Essênios

Mircea Eliade, “História das Crenças e das Ideias Religiosas”

Quando ia acesa a guerra, no começo do verão de 68, um contingente do exército de Vespasiano atacou e destruiu o “mosteiro” de Qumran, situado em pleno deserto, às margens do mar Morto. Os defensores, ao que parece, foram trucidados; todavia, à véspera do desastre, tiveram tempo de esconder um número considerável de manuscritos em grandes vasos de argila. O achado desses manuscritos, entre 1947 e 1951, veio renovar o nosso conhecimento sobre os movimentos apocalípticos judeus e as origens do cristianismo. Com efeito, os eruditos identificaram na comunidade monástica do mar Morto a misteriosa seita dos essênios, até então conhecida unicamente pelas magras informações de Flávio Josefo, Fílon e Plínio o Velho. Entre os manuscritos decifrados e editados até agora, encontram-se, ao lado dos comentários de certos livros do Antigo Testamento, alguns tratados originais. Destaquemos os mais importantes: o “Rolo da Guerra dos Filhos da Luz contra os Filhos das Trevas”, o “Tratado de Disciplina”, os “Salmos de Agradecimento” e o “Comentário sobre Habacuque”.

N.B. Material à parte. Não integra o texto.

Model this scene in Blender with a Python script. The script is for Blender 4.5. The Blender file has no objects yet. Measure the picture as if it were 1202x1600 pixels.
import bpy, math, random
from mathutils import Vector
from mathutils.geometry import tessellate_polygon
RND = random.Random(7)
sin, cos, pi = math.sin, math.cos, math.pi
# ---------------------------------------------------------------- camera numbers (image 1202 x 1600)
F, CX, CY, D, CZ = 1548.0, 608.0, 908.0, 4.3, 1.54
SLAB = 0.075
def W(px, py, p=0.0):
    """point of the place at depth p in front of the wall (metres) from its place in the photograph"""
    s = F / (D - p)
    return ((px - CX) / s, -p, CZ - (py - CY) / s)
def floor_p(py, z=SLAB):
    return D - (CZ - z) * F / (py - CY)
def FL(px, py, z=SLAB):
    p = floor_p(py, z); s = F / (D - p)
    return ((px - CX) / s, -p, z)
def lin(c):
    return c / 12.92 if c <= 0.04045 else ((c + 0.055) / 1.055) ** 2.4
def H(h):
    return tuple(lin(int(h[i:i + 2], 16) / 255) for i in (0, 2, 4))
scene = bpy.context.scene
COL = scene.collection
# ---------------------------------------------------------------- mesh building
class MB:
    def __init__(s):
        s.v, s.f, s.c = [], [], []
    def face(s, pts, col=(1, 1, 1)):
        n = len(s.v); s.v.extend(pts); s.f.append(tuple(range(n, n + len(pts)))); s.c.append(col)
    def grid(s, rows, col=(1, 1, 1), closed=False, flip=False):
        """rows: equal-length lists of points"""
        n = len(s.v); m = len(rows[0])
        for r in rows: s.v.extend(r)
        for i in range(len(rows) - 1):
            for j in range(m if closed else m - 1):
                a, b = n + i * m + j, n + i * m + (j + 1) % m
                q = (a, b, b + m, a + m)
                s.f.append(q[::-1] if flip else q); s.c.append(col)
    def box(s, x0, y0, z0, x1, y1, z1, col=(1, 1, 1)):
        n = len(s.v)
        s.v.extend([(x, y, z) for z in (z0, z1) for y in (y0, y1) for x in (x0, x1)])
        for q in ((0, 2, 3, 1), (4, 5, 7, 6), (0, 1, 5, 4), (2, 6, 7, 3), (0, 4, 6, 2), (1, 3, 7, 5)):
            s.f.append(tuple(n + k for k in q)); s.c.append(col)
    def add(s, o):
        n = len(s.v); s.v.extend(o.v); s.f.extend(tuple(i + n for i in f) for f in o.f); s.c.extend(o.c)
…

Com o auxílio desses novos documentos, pode-se reconstituir, em suas linhas gerais, a história da seita. Os seus ancestrais eram os hassidim, de cujo fervor religioso, bem como do papel que tiveram na guerra dos Macabeus, o leitor deve estar lembrado. O fundador da comunidade de Qumran, denominado pelos seus discípulos o “Mestre de Justiça”, era um sacerdote zadoquita, pertencente, pois, à classe sacerdotal legítima e ultra-ortodoxa. Quando Simão (142-134) foi proclamado “príncipe e sumo sacerdote perpétuo” e o ofício do sumo sacerdócio transferido irrevogavelmente dos zadoquitas para os hasmoneus, o “Mestre de Justiça” deixou Jerusalém acompanhado de um grupo de fiéis e refugiou-se no deserto de Judá. O “Mau Sacerdote” execrado nos textos qumranianos seria, provavelmente, Simão; ele perseguira, no exílio, o “Mestre de Justiça” e teria até planejado atacar Qumran, quando foi assassinado pelo governador de Jericó (I Macabeus, 16: 11 s.). As circunstâncias da morte do “Mestre de Justiça” são desconhecidas. Os seus discípulos e fiéis veneravam-no como o mensageiro de Deus. Da mesma forma como Moisés possibilitara a Antiga Aliança, o “Mestre de Justiça” a havia renovado; ao fundar a comunidade escatológica de Qumran, ele antecipara a era messiânica.

Desde a publicação dos primeiros textos, os especialistas observaram analogias significativas entre as concepções e as práticas religiosas essênias e aquelas do cristianismo primitivo. Graças a esses novos documentos, conhecemos hoje o meio histórico e espiritual (o Sitz im Lében) de uma seita apocalíptica judaica. Os paralelos essênios esclarecem certos aspectos da pregação de Jesus e muitas expressões frequentemente empregadas pelos autores do Novo Testamento. Mas há também diferenças, e não menos importantes. A comunidade de Qumran era rigorosamente monástica; os primeiros cristãos viviam no mundo, constituíam uma comunidade missionária. As duas seitas eram igualmente apocalípticas e messiânicas: os essênios, tal como os cristãos, consideravam-se o povo da Nova Aliança. Esperavam, porém, um profeta escatológico (que, no Novo Testamento, já havia chegado na pessoa de João Batista) e dois Messias: o Messias-Sacerdote, que os santificaria, e o Messias-Real, que conduziria Israel na guerra contra os gentios, guerra que o Próprio Deus levaria a termo vitoriosamente. O “Rolo da Guerra dos Filhos da Luz contra os Filhos das Trevas” constitui, de fato, o plano de batalha dessa conflagração escatológica. Uma mobilização de seis anos seria seguida de 29 anos de guerra. O exército dos Filhos da Luz será constituído de 28.000 combatentes de infantaria e de 6.000 cavaleiros, reforçados por um grande número de anjos. Os cristãos esperavam, por sua vez, a segunda vinda gloriosa de Cristo, como juiz e redentor do mundo; seguindo, no entanto, o ensinamento de Jesus, não compartilhavam a ideologia da Guerra Santa.